2004- 2017 : la station d’épuration de Pontoise

Les murs sales et ronds de l’ancienne station d’épuration de Pontoise ont aussi été marqués à coups de bombes aérosol. « La forme ronde des murs rendait difficile la pratique du graffiti », relate Ndek.

Implantée Chemin de la Pelouse au bord de l’autoroute A15, la station d’épuration a été démolie seulement en 2017 pour y construire un club de tennis. Des têtes bien connues de la scène graffiti de Cergy-Pontoise se retrouvaient sur l’immense terrain en friche, comme les crews A2R et 95C.

Ancienne station d’épuration de Pontoise

2014 à aujourd’hui : Ham

Idéal pour les grands formats ou les fresques en équipe, le pont de Ham fait partie des spots les plus récents de Cergy. Situé sur les bords de l’Oise à Cergy, le passage est peu fréquenté. Avec Ham, une nouvelle génération débarque : les street-artistes locaux Horor et Shekra sont les premiers à investir le lieu en 2014, attirés par la superficie immense du mur sous le pont. L’année suivante, Horor et Nori exploitent le lieu plus fréquemment. « On s’entraînaient pas mal à réaliser des grandes fresques », se souvient Horor. Quelques temps après, ce sont les membres de l’association cergyssoise Art Osons, puis le crew OEAqui rejoignent les deux artistes, pour réaliser des fresques à plusieurs.

Aujourd’hui, Ham est un spot très (trop ?) connu par les graffeurs de Cergy. De plus en plus de passage dissuade les artistes de venir, sachant d’avance que leurs productions seront recouvertes rapidement. « Toutes les équipes du coin s’y retrouvent, raconte Nexer, graffeur et membre d’Art Osons. Les productions sont éphémères, visibles à peine une semaine, à notre regret. » 
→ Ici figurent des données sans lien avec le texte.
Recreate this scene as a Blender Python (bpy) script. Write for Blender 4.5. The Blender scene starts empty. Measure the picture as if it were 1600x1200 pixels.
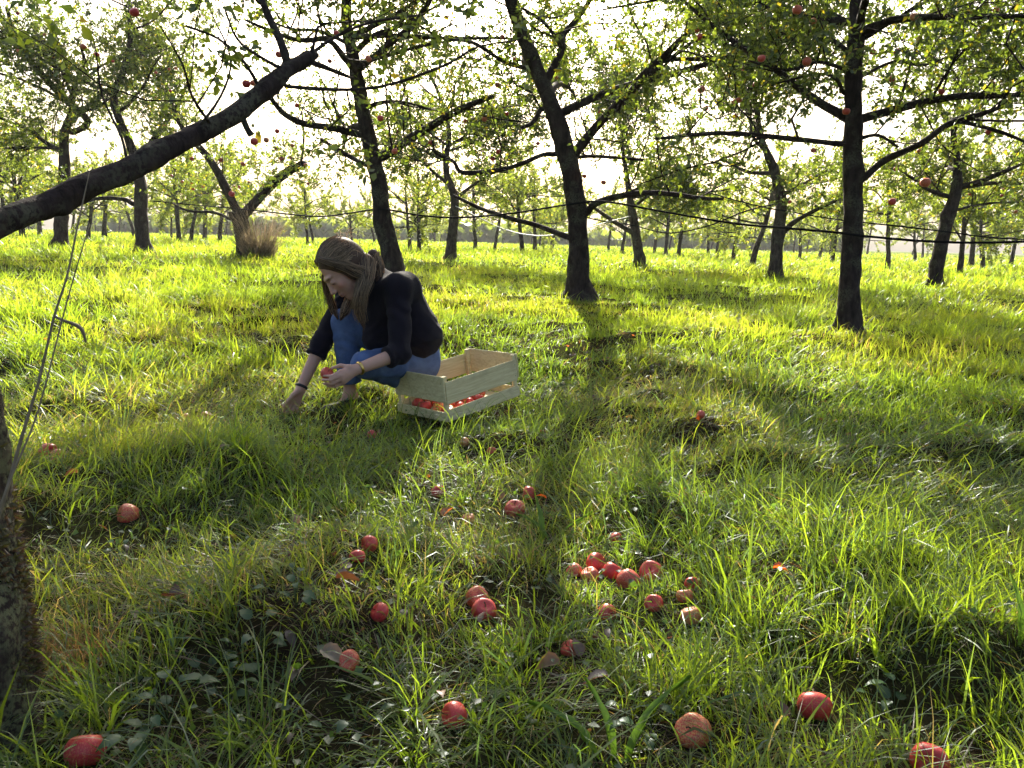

Ham, Cergy : fresques Kelkin & L’oЯa ; Nexer – juillet 2019 © Laura Barbaray

Depuis les années 1980, les terrains et les pratiques à Cergy ont évolué : les oeuvres durent moins longtemps, sans cesse recouvertes par d’autres fresques, mais photographiées sous tous les angles pour alimenter les réseaux sociaux des street-artistes. La passion de la pratique vandale semble faiblir, pour se diriger vers une pratique en terrain et légale. Sans contrainte de temps, les artistes produisent ainsi des oeuvres plus travaillées.